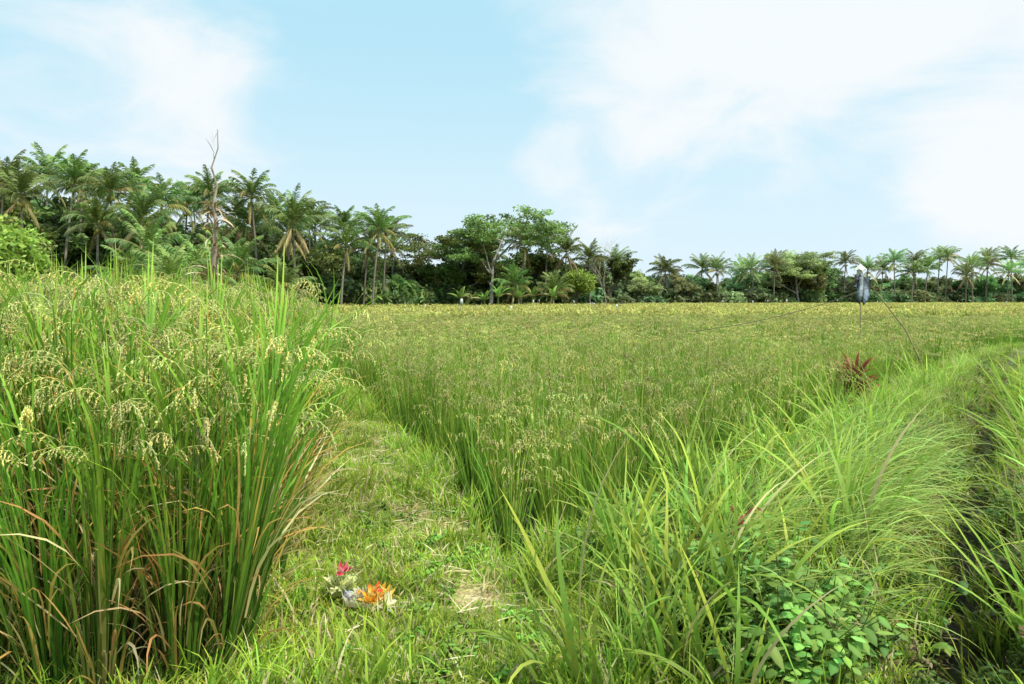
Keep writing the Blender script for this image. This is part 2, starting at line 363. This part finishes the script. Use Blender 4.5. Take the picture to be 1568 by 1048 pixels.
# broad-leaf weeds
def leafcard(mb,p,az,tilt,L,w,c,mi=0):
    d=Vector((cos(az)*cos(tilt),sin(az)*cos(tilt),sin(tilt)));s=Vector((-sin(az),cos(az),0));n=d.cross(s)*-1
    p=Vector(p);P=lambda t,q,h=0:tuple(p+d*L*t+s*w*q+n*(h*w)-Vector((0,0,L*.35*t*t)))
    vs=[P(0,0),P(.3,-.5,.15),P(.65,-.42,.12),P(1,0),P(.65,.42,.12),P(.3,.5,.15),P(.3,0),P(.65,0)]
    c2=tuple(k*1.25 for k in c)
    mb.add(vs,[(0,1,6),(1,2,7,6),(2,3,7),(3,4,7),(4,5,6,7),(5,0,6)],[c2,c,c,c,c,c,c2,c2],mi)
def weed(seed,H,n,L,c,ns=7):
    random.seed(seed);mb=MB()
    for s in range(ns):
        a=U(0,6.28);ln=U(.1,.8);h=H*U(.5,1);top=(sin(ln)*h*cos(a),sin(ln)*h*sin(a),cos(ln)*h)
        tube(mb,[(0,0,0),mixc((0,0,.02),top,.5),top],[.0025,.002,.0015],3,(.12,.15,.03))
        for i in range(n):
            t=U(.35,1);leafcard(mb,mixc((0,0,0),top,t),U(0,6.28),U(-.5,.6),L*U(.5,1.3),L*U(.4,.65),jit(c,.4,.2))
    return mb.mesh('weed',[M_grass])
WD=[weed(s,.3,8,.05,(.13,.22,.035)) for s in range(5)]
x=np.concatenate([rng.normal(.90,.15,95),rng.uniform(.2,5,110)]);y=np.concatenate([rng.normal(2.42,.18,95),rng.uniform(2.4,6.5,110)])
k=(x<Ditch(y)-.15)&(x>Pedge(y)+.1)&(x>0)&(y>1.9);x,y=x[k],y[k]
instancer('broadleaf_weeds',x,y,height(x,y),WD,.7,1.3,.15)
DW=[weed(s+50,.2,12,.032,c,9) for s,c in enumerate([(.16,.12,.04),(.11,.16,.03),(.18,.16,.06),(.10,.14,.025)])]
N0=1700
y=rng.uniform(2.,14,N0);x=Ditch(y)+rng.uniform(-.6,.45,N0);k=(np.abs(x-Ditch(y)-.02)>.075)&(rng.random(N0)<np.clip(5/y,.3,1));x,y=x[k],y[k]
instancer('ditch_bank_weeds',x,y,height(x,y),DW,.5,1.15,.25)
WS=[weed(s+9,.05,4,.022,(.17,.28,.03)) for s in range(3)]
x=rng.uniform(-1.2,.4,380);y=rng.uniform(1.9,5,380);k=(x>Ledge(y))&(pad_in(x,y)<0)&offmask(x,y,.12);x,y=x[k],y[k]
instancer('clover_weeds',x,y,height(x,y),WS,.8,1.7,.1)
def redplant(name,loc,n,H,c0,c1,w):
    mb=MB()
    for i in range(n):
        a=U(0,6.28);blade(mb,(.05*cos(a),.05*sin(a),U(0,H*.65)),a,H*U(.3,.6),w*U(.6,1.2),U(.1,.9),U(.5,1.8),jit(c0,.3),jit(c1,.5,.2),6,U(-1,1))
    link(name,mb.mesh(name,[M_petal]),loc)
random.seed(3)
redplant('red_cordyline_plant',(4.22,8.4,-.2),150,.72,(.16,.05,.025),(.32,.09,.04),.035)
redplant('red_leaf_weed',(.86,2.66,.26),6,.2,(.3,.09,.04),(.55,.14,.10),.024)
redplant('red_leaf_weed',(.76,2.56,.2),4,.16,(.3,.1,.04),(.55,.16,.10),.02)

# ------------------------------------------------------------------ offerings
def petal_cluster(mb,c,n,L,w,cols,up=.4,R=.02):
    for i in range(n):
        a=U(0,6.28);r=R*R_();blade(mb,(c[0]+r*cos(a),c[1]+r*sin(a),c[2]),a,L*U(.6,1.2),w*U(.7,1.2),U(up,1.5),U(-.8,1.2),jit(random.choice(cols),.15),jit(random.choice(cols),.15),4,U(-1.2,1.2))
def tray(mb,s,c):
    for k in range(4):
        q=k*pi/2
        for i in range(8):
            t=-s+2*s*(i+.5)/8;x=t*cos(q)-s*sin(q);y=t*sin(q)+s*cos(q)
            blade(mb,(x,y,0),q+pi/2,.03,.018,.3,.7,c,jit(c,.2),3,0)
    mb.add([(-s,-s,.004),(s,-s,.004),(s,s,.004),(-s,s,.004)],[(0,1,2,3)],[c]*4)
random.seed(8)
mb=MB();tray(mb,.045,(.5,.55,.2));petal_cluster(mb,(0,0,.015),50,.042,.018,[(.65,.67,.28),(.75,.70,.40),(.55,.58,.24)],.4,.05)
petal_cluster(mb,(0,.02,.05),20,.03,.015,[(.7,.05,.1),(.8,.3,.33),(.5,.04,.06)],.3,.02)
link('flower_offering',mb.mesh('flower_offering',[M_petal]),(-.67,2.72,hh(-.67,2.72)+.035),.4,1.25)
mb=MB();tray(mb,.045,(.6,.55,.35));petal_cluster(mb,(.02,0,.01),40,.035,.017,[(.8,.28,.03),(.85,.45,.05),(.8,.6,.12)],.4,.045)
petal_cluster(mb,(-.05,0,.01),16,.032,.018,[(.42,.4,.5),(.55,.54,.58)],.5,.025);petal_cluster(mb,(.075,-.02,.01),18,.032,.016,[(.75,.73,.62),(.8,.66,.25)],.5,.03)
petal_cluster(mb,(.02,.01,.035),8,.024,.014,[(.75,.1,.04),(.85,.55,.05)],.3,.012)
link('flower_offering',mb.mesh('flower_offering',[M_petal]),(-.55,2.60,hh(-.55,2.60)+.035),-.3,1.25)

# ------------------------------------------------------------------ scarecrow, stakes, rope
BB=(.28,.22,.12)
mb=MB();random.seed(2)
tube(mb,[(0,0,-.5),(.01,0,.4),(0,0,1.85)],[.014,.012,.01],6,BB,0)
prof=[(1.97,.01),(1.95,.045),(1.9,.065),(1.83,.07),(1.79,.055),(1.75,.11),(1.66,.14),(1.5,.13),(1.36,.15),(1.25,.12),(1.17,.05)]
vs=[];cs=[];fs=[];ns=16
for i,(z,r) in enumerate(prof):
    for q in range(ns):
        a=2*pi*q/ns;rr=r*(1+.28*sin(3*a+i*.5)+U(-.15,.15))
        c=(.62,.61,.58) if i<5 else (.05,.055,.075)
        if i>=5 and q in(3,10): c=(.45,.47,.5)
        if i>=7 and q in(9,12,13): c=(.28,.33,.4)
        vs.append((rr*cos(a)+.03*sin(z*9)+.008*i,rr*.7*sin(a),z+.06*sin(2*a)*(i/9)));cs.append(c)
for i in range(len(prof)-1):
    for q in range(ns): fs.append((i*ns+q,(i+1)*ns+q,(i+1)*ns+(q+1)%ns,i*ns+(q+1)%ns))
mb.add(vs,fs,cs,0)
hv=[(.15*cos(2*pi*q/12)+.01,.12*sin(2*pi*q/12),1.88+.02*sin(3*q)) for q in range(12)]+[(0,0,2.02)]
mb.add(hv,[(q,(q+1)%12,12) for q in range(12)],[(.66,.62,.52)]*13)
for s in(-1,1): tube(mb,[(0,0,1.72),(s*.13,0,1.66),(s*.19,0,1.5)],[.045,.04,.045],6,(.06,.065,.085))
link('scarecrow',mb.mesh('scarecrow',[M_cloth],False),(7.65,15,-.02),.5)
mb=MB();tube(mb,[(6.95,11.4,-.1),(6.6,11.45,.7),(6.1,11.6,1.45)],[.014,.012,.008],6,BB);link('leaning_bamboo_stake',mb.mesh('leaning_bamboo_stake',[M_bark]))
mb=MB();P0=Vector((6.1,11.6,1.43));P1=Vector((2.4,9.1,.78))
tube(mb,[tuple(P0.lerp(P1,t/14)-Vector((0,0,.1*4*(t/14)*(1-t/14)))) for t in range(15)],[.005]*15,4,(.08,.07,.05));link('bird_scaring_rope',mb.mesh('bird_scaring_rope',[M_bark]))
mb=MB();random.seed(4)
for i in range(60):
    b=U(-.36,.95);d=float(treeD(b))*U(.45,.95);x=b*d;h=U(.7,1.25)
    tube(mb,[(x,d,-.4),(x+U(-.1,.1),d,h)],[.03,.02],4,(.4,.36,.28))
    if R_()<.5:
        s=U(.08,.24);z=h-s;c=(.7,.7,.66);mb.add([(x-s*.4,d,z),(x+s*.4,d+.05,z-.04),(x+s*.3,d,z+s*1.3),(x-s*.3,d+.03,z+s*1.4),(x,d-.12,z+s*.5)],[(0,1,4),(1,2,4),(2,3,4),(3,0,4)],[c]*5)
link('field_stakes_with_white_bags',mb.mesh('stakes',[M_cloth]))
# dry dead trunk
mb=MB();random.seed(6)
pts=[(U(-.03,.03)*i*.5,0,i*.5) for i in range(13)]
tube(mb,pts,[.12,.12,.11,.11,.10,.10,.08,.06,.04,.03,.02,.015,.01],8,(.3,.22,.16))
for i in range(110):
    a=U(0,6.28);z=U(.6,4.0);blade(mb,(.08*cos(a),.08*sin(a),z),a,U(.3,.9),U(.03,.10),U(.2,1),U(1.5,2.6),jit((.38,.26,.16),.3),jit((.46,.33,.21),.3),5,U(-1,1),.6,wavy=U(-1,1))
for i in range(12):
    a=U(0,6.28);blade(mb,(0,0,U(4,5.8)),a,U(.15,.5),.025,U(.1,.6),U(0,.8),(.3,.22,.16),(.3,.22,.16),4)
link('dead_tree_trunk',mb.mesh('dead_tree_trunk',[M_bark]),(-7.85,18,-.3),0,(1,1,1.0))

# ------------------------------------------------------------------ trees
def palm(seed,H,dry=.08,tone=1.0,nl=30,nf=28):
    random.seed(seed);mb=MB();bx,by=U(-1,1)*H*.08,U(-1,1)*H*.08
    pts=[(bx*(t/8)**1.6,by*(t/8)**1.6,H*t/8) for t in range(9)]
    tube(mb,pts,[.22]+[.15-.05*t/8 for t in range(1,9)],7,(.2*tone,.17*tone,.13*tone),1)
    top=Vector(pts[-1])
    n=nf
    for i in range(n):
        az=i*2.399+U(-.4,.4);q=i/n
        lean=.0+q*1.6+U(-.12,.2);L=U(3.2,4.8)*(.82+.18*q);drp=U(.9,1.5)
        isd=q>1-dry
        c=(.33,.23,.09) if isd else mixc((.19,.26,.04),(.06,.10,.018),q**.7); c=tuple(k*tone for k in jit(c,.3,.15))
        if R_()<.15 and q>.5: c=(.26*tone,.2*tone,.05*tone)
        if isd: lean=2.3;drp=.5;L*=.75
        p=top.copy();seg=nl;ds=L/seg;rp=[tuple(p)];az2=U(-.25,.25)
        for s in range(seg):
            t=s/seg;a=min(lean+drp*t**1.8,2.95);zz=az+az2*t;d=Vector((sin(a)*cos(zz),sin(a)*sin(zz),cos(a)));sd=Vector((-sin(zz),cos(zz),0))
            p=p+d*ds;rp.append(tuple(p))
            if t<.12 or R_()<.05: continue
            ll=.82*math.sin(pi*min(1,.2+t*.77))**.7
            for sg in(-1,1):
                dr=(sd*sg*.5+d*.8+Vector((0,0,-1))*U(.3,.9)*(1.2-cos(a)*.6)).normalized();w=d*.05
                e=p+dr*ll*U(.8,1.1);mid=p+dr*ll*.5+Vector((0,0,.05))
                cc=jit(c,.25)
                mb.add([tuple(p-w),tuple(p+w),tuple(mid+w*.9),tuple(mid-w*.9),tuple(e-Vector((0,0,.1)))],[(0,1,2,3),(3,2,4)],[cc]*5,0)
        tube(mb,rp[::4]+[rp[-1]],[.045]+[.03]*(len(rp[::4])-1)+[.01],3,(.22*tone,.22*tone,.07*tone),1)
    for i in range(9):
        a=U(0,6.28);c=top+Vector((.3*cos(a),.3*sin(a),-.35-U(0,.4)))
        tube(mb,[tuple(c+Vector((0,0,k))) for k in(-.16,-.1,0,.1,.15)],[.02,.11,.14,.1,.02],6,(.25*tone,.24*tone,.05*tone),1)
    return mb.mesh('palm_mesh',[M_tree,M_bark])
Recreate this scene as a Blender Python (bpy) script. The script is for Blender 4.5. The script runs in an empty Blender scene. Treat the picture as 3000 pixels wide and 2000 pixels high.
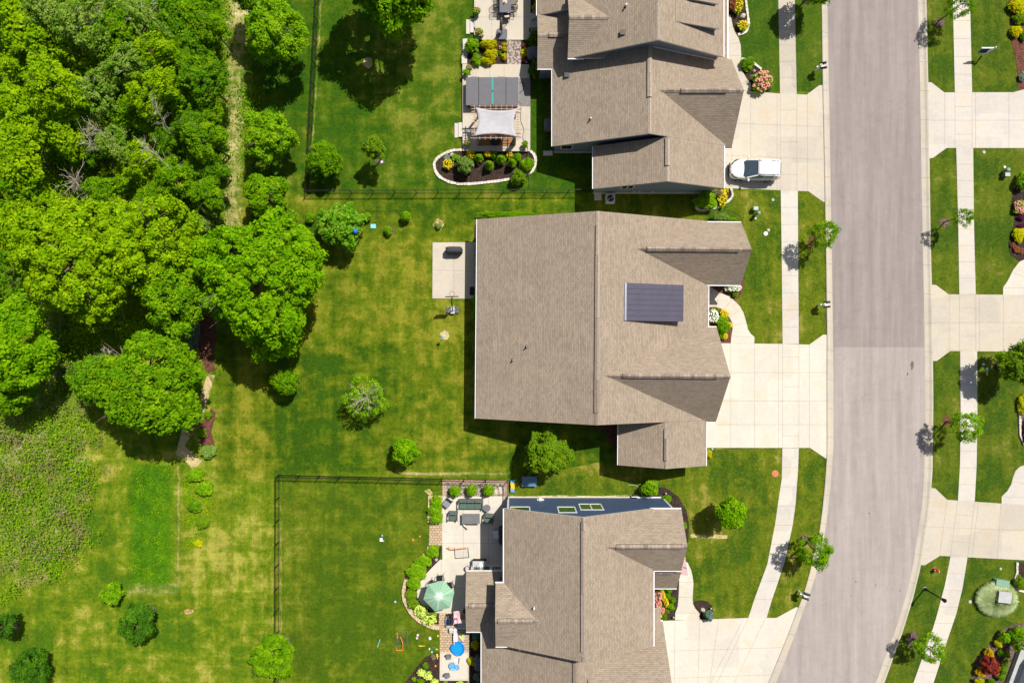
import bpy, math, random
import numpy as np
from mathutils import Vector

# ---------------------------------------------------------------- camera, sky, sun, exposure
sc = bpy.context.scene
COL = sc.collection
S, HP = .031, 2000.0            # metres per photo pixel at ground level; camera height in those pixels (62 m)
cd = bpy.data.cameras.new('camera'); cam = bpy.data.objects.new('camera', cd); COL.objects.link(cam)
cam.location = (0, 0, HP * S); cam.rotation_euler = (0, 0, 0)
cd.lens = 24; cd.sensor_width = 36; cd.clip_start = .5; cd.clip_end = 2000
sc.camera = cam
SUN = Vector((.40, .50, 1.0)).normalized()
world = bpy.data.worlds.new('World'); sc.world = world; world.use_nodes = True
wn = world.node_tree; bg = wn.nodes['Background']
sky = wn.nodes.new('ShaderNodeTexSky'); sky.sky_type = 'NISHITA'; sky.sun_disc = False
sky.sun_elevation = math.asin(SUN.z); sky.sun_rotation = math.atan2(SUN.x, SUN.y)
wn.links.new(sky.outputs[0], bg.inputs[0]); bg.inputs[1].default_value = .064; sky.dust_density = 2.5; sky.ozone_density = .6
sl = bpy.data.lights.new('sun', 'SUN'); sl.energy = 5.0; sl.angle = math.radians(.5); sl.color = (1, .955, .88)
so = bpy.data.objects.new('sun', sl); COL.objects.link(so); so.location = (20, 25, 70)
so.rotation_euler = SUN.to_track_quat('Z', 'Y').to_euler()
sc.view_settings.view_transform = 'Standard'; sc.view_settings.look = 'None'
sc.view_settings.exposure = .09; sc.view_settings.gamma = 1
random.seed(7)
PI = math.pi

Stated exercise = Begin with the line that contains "Recreate this scene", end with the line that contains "from mathutils import Vector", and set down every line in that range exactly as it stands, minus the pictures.

Answer to this exercise =
Recreate this scene as a Blender Python (bpy) script. The script is for Blender 4.5. The script runs in an empty Blender scene. Treat the picture as 3000 pixels wide and 2000 pixels high.
import bpy, math, random
import numpy as np
from mathutils import Vector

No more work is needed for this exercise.